Oklahoma Football: Running Backs as Receivers Could Be Playoff X-Factor


In order to overcome some matchup problems created by a very good Clemson defense, the Oklahoma football playbook for its College Football Playoff encounter with the top-ranked, ACC-champion Tigers is probably going to have to go with some creativity on offense.

Defensively, Clemson. – which we should remind everybody is under the defensive direction of coordinator Brent Venables, who spent 13 seasons as an assistant and coordinator at Oklahoma – will go old school and try to shut down the Sooners’ ability to run the football. The idea being to force Baker Mayfield to beat the Tigers by going to the air, where he will be going against the Clemson defensive strength.

The Tigers rank 5th in the nation defending the pass, allowing just 165 yards a game. The Sooners have been dramatically better this season in the passing game, which is benefited by the new Air Raid offense installed by new offensive coordinator Lincoln Riley. Sixty percent of the Sooners total yards on offense this season have come through the air, but Oklahoma has not faced a pass defense the likes of Clemson all season.

Oct 24, 2015; Norman, OK, USA; Oklahoma Sooners running back Samaje Perine (32) stiffarms Texas Tech Red Raiders defensive back Jah

Venables knows the mindset of the Oklahoma head coach. He knows Stoops prefers to establish the ground game as a means of setting up play-action passes and create route-running advantages in space for Sterling Shepard and the other talented Sooner receivers. And why not? When you have a pair of enormously complementary running backs like Samaje Perine and Joe Mixon, it’s like having thunder and lightning in the backfield, plus the opportunity to have a fresh set of legs in the game.

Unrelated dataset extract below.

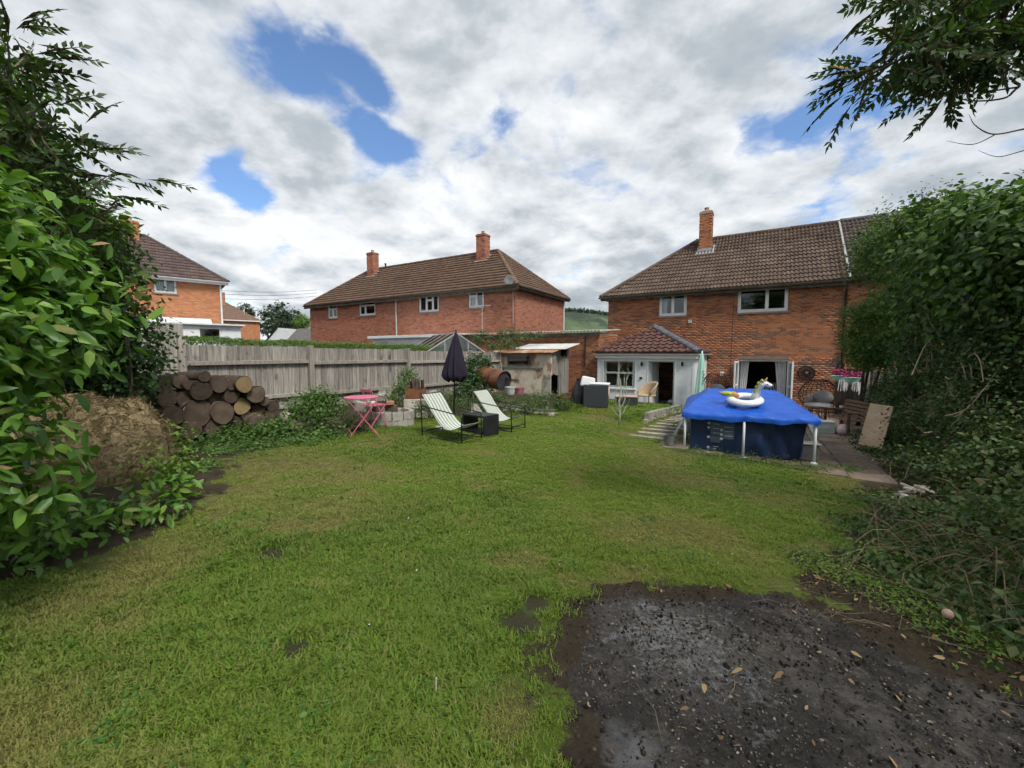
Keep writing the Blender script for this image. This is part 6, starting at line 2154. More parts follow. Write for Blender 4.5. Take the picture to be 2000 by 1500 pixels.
# hanging baskets
for k, (px_, py_, lab) in enumerate(((1638, 734, 'mint hanging basket with magenta flowers nearest the house wall'), (1664, 738, 'mint hanging basket with dark red flowers nearer the shrubs'))):
    p = at(px_, py_, 14.2 - .8 * k)
    hb2 = thing('hanging_basket', lab, 'hanging basket', p, 0, 'hanging baskets at the gate')
    MB().lathe([(.03, -.22), (.16, -.14), (.23, 0), (.245, .01), (.22, 0)], 16).build('bowl', M['mint'], hb2, smooth=False)
    for a in (0, 2.1, 4.2):
        MB().tube([(.23 * math.cos(a), .23 * math.sin(a), 0), (0, 0, .5)], .006, 4).build('chain', M['black'], hb2)
    MB().tube([(0, 0, .5), (0, .25, .55), (0, .45, .3)], .012, 5).build('bracket', M['black'], hb2)
    b = MB()
    for i in range(46):
        a = random.uniform(0, 6.28); r = random.uniform(0, .26)
        b.sphere((r * math.cos(a), r * math.sin(a), .08 + random.uniform(0, .14) - r * .2), random.uniform(.02, .04), 6, 4)
    b.build('flowers', M['petal'], hb2)['kind'] = 'stuff'
    b = MB()
    for i in range(16):
        x = random.uniform(-.14, .14)
        b.bar((x, -.2, -.12), (x * 1.1 + random.uniform(-.03, .03), -.21, -.34 - random.uniform(0, .2)), .010, .008)
    b.build('fringe', M['whitecloth'], hb2)['kind'] = 'stuff'

# wooden bench facing the garden
t0 = G(1650, 842)
t0 = at(1648, 840, 11.6)
bn = thing('wooden_bench', 'weathered brown wooden garden bench by the right boundary', 'bench', gp(t0.x, t0.y, .02), ROT - math.radians(68))
BLn = 1.15
for x in (-BLn / 2, BLn / 2 - .06):
    for y in (-.24, .20):
        MB().box(x, x + .06, y, y + .06, 0, .62 if y < 0 else .42).build('leg', M['benchwood'], bn)
    MB().box(x - .005, x + .065, -.27, .27, .62, .66).build('armrest', M['benchwood'], bn)
    MB().bar((x + .03, .24, .42), (x + .03, .36, .92), .05).build('back_post', M['benchwood'], bn)
for k in range(4):
    MB().box(-BLn / 2 + .01, BLn / 2 - .01, -.25 + k * .125, -.25 + k * .125 + .10, .42, .445).build('seat_slat', M['benchwood'], bn)
for k in range(5):
    z = .50 + k * .10
    y = .255 + (z - .42) * .24
    MB().obox((0, y - .03, z), (BLn - .02, .02, .075), Euler((-.23, 0, 0)).to_matrix()).build('back_slat', M['benchwood'], bn)
t0 = at(1645, 851, 11.3)
bl = thing('pink_white_ball', 'pale pink and white ball on the patio below the bench', 'ball', gp(t0.x, t0.y, .16), 0)
M['ballm'] = pm('pink_white_vinyl', (.62, .36, .40), (.72, .68, .68), 9, .5, .05)
MB().sphere((0, 0, 0), .16, 20, 14).build('ball_skin', M['ballm'], bl, smooth=True)
MB().lathe([(.012, .16), (.012, .168), (.001, .17)], 8).build('valve', M['whitecloth'], bl)
t0 = at(1606, 822, 11.6)
mc = thing('mint_crate', 'pale mint storage crate behind the pool corner', 'crate', gp(t0.x, t0.y, .02), ROT + .2)
M['mintpale'] = pm('pale_mint_plastic', (.50, .64, .58), (.60, .72, .66), 5, .5, .05)
MB().box(-.26, .26, -.18, .18, 0, .30).build('tub', M['mintpale'], mc, bevel=.015)
MB().box(-.28, .28, -.20, .20, .303, .34).build('lid', M['whitecloth'], mc, bevel=.012)
MB().box(-.10, .10, -.195, -.181, .12, .18).build('label', M['whitecloth'], mc)
# small table behind the pool corner
t0 = at(1618, 800, 12.6)
ct = thing('patio_table', 'small dark metal table with white pots beside the egg chair', 'table', gp(t0.x, t0.y, .03), ROT)
MB().box(-.45, .45, -.25, .25, .58, .60).build('table_top', M['darkmetal'], ct)
for x in (-.42, .42):
    for y in (-.22, .22):
        MB().tube([(x, y, 0), (x, y, .579)], .012, 6).build('leg', M['darkmetal'], ct)
for k, (x, y, r, lab) in enumerate(((.3, -.05, .05, 'small white pot on the right end of the metal table'), (.05, .08, .045, 'small white cup near the middle of the metal table'))):
    o_ = tag(MB().lathe([(r * .8, 0), (r, .10), (r * .9, .10), (r * .7, .02)], 12).build('white_pot', M['whitecloth'], None), lab, 'pot')
    o_.location = ct.matrix_basis @ Vector((x, y, .60)) if False else (ct.location + Matrix.Rotation(ROT, 3, 'Z') @ Vector((x, y, .601)))

# board leaning on the hedge
bp = at(1694, 879, 9.2)
lb = thing('leaning_board', 'bare chipboard panel leaning against the overgrown fence', 'board', (bp.x + .12, bp.y + .08, gz(bp.x, bp.y) + .01), 0)
top = at(1722, 792, 9.75)
up_ = (top - (Vector(lb.location))).normalized()
side = Vector((.80, -.60, .10))
side = (side - up_ * side.dot(up_)).normalized()
nrm_ = side.cross(up_)
Lb = (top - Vector(lb.location)).length
lb.matrix_basis = basis(side, nrm_ * -1, up_, lb.location)
MB().box(-.21, .21, -.035, .035, 0, Lb).build('panel', M['board'], lb, bevel=.006)
MB().box(-.21, .21, .036, .06, Lb * .45, Lb * .55).build('batten', M['plank'], lb)

# right-hand fence under the ivy
RU = 3.45
rf = thing('overgrown_fence', 'dark wooden fence overgrown with ivy along the right boundary', 'fence', un(RU, 0, 0), math.atan2(NX.y, NX.x))
x = 3.0
while x < 19.4:
    p = un(RU, x)
    MB().box(x, x + .142, -.012, .012, gz(p.x, p.y), gz(p.x, p.y) + 1.75 + random.uniform(-.02, .02)).build('board', M['fence'], rf)
    x += .147
for k in range(7):
    xx = 3.0 + k * 2.7
    p = un(RU, xx)
    MB().box(xx - .06, xx + .06, .013, .12, gz(p.x, p.y), gz(p.x, p.y) + 1.95).build('post', M['fencepost'], rf)
# lone post seen beside the bench
t0 = un(2.75, 15.6)
t0 = at(1690, 790, 14.0)
o_ = thing('fence_post', 'grey square post beside the bench under the clipped bush', 'post', gp(t0.x, t0.y), ROT)
MB().box(-.07, .07, -.07, .07, 0, 1.95).build('shaft', M['fencepost'], o_, bevel=.01)
MB().box(-.09, .09, -.09, .09, 1.952, 1.99).build('cap', M['fencepost'], o_, bevel=.01)
# rubble sticks at the hedge foot
for k in range(9):
    p = at(random.uniform(1738, 1815), random.uniform(945, 978), random.uniform(5.2, 5.7))
    g_ = gz(p.x, p.y)
    o_ = tag(MB().obox((0, 0, 0), (random.uniform(.16, .30), .05, .035)).build('wood_offcut', M['rubble'], None, bevel=.006, jit=.006), 'pale offcut of wood in the small heap at the hedge foot', 'offcut', 'wood offcuts by the hedge')
    o_.location = (p.x, p.y, g_ + .06 + .03 * (k % 3)); o_.rotation_euler = (random.uniform(-.2, .2), random.uniform(-.3, .3), random.uniform(0, 3.1))
t0 = at(1843, 1297, 2.55)
o_ = tag(MB().sphere((0, 0, 0), .030, 14, 10).build('pink_ball', M['pinkcush'], None, smooth=True), 'small faded pink ball lying in the undergrowth', 'ball')
o_.location = gp(t0.x, t0.y, .10)
o_ = tag(MB().bar((0, 0, -.05), (.004, 0, .06), .006).build('metal_peg', M['greypipe'], None), 'small pale peg sticking out of the lawn', 'peg')
o_.location = gp(*G(851, 1350).xy, 0)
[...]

Oklahoma has averaged 235 rushing yards per game this season, but over the last six games, in which the OU offense has shifted into a higher gear, the Sooners have averaged over 300 yards on the ground, most of that coming from the legs of Perine and Mixon. The Clemson defensive front is allowing an average of 129 rushing yards, so something is going to have to give in this key matchup. It’s also safe to say that the Tigers have not faced a triple-edge-sword running attack this season like the Sooners will throw at them in Perine, Mixon, and don’t forget about Mayfield’s ability to extend plays with his legs.

Every offensive coordinator recognizes the importance of getting the ball in the hands of your playmakers as much as possible during the course of a game and get them in the best position to make plays. That’s why I would not be surprised – in fact, I would strongly encourage it – to see Oklahoma, in its game planning for Clemson, utilize the pass-catching ability of both Perine and Mixon against Clemson on bubble screens to the perimeter and, in Mixon’s case, in pass routes downfield in an effort to create defensive mismatches and get both powerful runners in space where they can use their strength and speed.

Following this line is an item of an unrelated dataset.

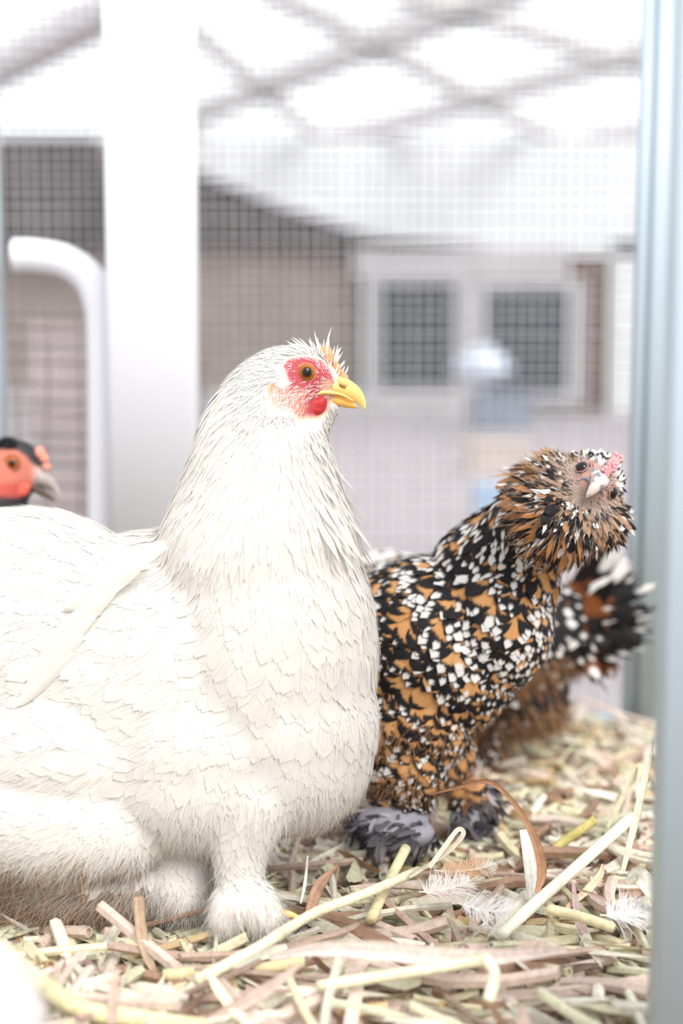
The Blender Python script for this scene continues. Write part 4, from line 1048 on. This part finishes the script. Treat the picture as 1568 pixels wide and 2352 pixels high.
def straw_kind(rng):
    kind = 'stem' if rng.random() < .5 else 'blade'
    if kind == 'stem': return kind, rng.uniform(.035, .13), rng.uniform(.0016, .0044)
    return kind, rng.uniform(.03, .11), rng.uniform(.0025, .0068)
def place(V, pos, yaw, pitch, roll):
    cy, sy, cp_, sp_ = math.cos(yaw), math.sin(yaw), math.cos(pitch), math.sin(pitch); cr, sr = math.cos(roll), math.sin(roll)
    Rr = np.array([[1, 0, 0], [0, cr, -sr], [0, sr, cr]]); Rp = np.array([[cp_, 0, -sp_], [0, 1, 0], [sp_, 0, cp_]]); Ry = np.array([[cy, -sy, 0], [sy, cy, 0], [0, 0, 1]])
    return V @ (Ry@Rp@Rr).T + pos
XLIM = (-.40, .37)
def spot(rng):
    while True:
        y = rng.uniform(.68, 1.46); x = rng.uniform(*XLIM)
        lim = np.interp(y, [.68, .72, .76, 1.46], [.135, .15, .30, .36])
        if abs(x) < .25*y + .10 and x < lim: return x, y
rs = np.random.default_rng(21)
Vs, Fs, Cs = [], [], []; off = 0
for i in range(7400):
    kind, L, r = straw_kind(rs); V, F = straw_geo(rs, L, kind, r)
    x, y = spot(rs)
    p = place(V, np.array([x, y, rs.uniform(-.020, -.001) + .004*math.sin(9*x+5*y)]), rs.uniform(0, 2*math.pi), rs.normal(0, .13), rs.uniform(0, 6))
    p[:, 2] = np.maximum(p[:, 2], -.0245)
    c = PAL[rs.choice(len(PAL), p=PW)]*rs.uniform(.66, 1.05)
    Vs.append(p); Fs += [tuple(off+q for q in f) for f in F]; off += len(p); Cs.append(np.tile(c, (len(p), 1)))
me = bpy.data.meshes.new('straw_bedding'); me.from_pydata(np.concatenate(Vs).tolist(), [], Fs); me.update()
vcol(me, 'col', np.concatenate(Cs))
o = link('straw_bedding', me, M_straw, None, False); tag(o, 'matted bed of chopped straw and dry grass covering the pen floor', 'straw', kind='stuff')
# loose stalks and blades on top, each its own object
protos = []
for i in range(40):
    kind, L, r = straw_kind(rs)
    if kind == 'stem': L *= 1.15
    V, F = straw_geo(rs, L, kind, r)
    me = bpy.data.meshes.new('straw_stalk' if kind == 'stem' else 'dry_grass'); me.from_pydata(V.tolist(), [], F); me.update()
    ci = int(rs.choice(len(PAL), p=PW)); c = PAL[ci]*rs.uniform(.82, 1.0); vcol(me, 'col', np.tile(c, (len(V), 1))); me.materials.append(M_straw)
    if kind == 'blade': me.polygons.foreach_set('use_smooth', np.ones(len(me.polygons), bool))
    protos.append((kind, me, ci, L))
CN = ['straw-yellow', 'pale cream', 'grey-green', 'pinkish', 'dark brown', 'golden', 'pale pink', 'dull brown']
def where(x, y):
    u_, v_, _ = [float(q[0]) for q in proj(np.array([[x, y, .006]]))]
    if v_ > 2250: return 'along the bottom edge, ' + ('at the left' if u_ < 400 else 'left of centre' if u_ < 784 else 'right of centre' if u_ < 1150 else 'at the right')
    if v_ > 2100: return 'in the foreground ' + ('below the soiled down' if u_ < 450 else 'below the white foot' if u_ < 760 else 'below the down feathers' if u_ < 1150 else 'beside the door jamb')
    if u_ < 640: return 'beside or under the white hen'
    if v_ > 1930: return 'between the white foot and slate feet' if u_ < 900 else 'around the fallen feathers' if u_ < 1200 else 'near the long cream stalk'
    return 'by the slate feet' if u_ < 1200 else 'near the far corner post'
def taken(x, y): return (-.27 < x < -.035 and .84 < y < 1.05) or (.02 < x < .135 and .99 < y < 1.18) or (.07 < x < .16 and 1.2 < y < 1.36) or (-.42 < x < -.2 and 1.1 < y < 1.3)
used = set()
for i in range(250):
    kind, me, ci, L = protos[i % len(protos)]
    for tries in range(80):
        x, y = spot(rs); yaw = rs.uniform(0, 6.28)
        lie = abs(math.cos(yaw)); way = 'lying crosswise' if lie > .85 else 'pointing at the viewer' if lie < .35 else 'slanting up right' if math.sin(yaw)*math.cos(yaw) > 0 else 'slanting up left'
        size = 'short' if L < .065 else 'long' if L > .095 else 'mid-length'
        lab = '%s %s %s %s %s' % (size, CN[ci], 'straw stalk' if kind == 'stem' else 'grass blade', way, where(x, y))
        if lab not in used and not taken(x, y) and abs(x) < .25*y + .02 and not (y > 1.2 and rs.random() < .5): break
    else: continue
    used.add(lab)
    o = bpy.data.objects.new(me.name.split('.')[0], me); COL.objects.link(o)
    o.location = (x, y, rs.uniform(.001, .010)); o.rotation_euler = (rs.uniform(0, 6), rs.normal(0, .16), yaw)
    tag(o, lab, 'straw', 'loose straw on the bedding', 'thing')

# named pieces that stand out
def fp(px, py, z=.02): 
    return W(px, py, floorD(px, py, z))
def hero_stem(name, label, pts, r, col, node=None):
    n = 16; P3 = spline(pts, n); rad = np.full(n, r)
    if node is not None: rad[node] *= 1.18
    g = MB(); g.tube(P3, rad, 10); me = bpy.data.meshes.new(name); me.from_pydata(g.V, [], g.F); me.update()
    c = np.tile(np.array(col), (len(g.V), 1)); c *= (1+.12*np.sin(np.arange(len(c))*.7))[:, None]
    if node is not None: c[node*10:node*10+10] *= .75
    vcol(me, 'col', np.clip(c, 0, .95)); o = link(name, me, M_straw); return tag(o, label, 'straw', kind='thing')
def hero_blade(name, label, pts, wd, col, twist=0.0, nrm=None):
    n = 26; P3 = spline(pts, n); t = np.linspace(0, 1, n); wv = np.interp(t, np.linspace(0, 1, len(wd)), wd)
    Tn = norm(np.gradient(P3, axis=0)); ref = np.tile(-FW if nrm is None else np.asarray(nrm, float), (n, 1))
    Sd = norm(np.cross(Tn, ref)); Nr = np.cross(Sd, Tn); an = twist*t
    D_ = Sd*np.cos(an)[:, None] + Nr*np.sin(an)[:, None]; M_ = -Sd*np.sin(an)[:, None] + Nr*np.cos(an)[:, None]
    us = (-1, -.5, 0, .5, 1); th = .00025
    top = np.stack([P3 + D_*(wv*.5*u)[:, None] - M_*((1-u*u)*wv*.12)[:, None] for u in us], 1)
    m = len(us); V = np.concatenate([top.reshape(-1, 3), (top + M_[:, None, :]*th*2).reshape(-1, 3)]); F = []
    for i in range(n-1):
        for j in range(m-1):
            F.append((i*m+j, i*m+j+1, (i+1)*m+j+1, (i+1)*m+j)); b = n*m
            F.append((b+i*m+j, b+(i+1)*m+j, b+(i+1)*m+j+1, b+i*m+j+1))
    me = bpy.data.meshes.new(name); me.from_pydata(V.tolist(), [], F); me.update()
    c = np.tile(np.array(col), (len(V), 1)); st = np.tile(np.array([.8, 1.08, .86, 1.1, .82]), 2*n)[:, None]
    vcol(me, 'col', np.clip(c*st, 0, .95)); o = link(name, me, M_straw); return tag(o, label, 'straw', kind='thing')
px1 = S_
CRM = (.86, .82, .62); PALE = (.88, .85, .76); TAN = (.62, .36, .20); PNK = (.78, .62, .54); GRN = (.66, .66, .44); YEL = (.80, .72, .44)
hero_stem('straw_stalk', 'long thick cream straw stalk slanting up to the right', [fp(1150, 2145, .02), W(1300, 2012, .955), W(1450, 1878, 1.03)], .0040, (.88, .85, .70))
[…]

Mixon was the Sooners’ fourth leading receiver this season with 25 catches for 345 yards and four touchdowns. The redshirt-freshman running back averaged 13.8 yards per catch, just 1.4 yards less that what OU’s top receiver, Shepard, averages.

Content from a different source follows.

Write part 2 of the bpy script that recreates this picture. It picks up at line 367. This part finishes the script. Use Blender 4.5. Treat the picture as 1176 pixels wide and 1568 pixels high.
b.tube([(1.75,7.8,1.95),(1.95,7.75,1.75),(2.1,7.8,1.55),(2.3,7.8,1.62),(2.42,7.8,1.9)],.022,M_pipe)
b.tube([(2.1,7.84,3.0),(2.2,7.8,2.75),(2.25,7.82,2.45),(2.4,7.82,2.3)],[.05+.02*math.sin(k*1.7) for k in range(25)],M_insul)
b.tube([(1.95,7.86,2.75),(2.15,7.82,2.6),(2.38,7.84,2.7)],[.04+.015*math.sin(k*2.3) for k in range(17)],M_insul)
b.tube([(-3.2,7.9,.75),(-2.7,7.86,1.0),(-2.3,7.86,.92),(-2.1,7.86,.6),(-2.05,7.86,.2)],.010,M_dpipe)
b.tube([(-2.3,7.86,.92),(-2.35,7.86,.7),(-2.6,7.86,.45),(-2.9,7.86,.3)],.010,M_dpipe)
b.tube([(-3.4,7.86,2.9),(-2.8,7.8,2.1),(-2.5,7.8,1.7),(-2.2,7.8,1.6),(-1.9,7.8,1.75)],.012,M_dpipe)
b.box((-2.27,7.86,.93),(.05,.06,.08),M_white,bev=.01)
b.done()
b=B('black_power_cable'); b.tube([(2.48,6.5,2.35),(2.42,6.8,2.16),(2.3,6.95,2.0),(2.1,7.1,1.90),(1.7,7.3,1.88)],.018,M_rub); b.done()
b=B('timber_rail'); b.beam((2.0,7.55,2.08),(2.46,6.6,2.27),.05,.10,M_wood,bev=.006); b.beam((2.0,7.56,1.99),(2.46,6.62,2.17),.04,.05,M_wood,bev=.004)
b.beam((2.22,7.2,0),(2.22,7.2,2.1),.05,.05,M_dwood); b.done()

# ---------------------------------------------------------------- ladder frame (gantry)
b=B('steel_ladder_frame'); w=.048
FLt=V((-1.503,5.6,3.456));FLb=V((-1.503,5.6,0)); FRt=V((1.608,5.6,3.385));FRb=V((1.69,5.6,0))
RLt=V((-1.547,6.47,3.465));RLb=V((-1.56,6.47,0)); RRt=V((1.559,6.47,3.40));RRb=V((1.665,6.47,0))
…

Perine has made some big receptions this season as well, including a huge reception in the end zone on a third-and-goal possession in the Sooners’ win at Tennessee.

Any way you look at it, the performance of Perine and/or Mixon will be an important factor in Oklahoma’s ability to avenge its loss to Clemson last postseason and remain in position to play for an eighth national championship.